The baseline is already here
The current standards baseline remains ML-KEM for key establishment, ML-DSA for digital signatures, and SLH-DSA for stateless hash-based signatures. These are the standards teams should be mapping against today. They are the algorithms that procurement, engineering, and risk teams can use to start inventories, pilots, and implementation planning.
NIST’s additional-signature process has a different purpose. It is looking for more algorithm diversity, including candidates that may be useful where current signatures have awkward size, speed, or trust-assumption trade-offs. The project page explains that NIST wanted additional schemes, especially beyond structured lattices, because the first signature portfolio was intentionally narrow.
Why signature diversity matters
Key exchange often gets the loudest attention because harvest-now/decrypt-later risk is easy to understand. Signatures are different. A quantum break against classical signatures would not mainly expose old traffic. It would attack trust: software updates, certificates, device identities, code signing, document signing, payment infrastructure, and administrative access.

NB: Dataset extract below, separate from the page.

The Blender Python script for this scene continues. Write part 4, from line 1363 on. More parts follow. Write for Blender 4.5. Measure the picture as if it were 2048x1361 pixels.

In that world, algorithm diversity is not an academic luxury. It is resilience planning. If a single mathematical family develops an unexpected weakness, organisations need a way to move without redesigning every protocol and operating process. A broader standards portfolio gives future migration programmes more room to choose the right primitive for the right use case.
What to do now
- Keep current migration work anchored to published standards. Do not delay ML-DSA or SLH-DSA inventory and pilots because future candidates are being evaluated.
- Require crypto-agility in procurement. Vendors should explain how algorithm updates can be deployed without replacing the whole product.
- Separate signing use cases. Code signing, firmware signing, certificates, identity tokens, and documents have different performance, size, lifecycle, and audit needs.
- Track standards without betting on winners. The Round 3 candidates are not yet standards. They belong in watchlists, not hard-coded roadmaps.
The strongest 2026 posture is boring in the best way: deploy against current standards where appropriate, keep inventories current, make vendors prove upgrade paths, and track the next NIST round as portfolio intelligence.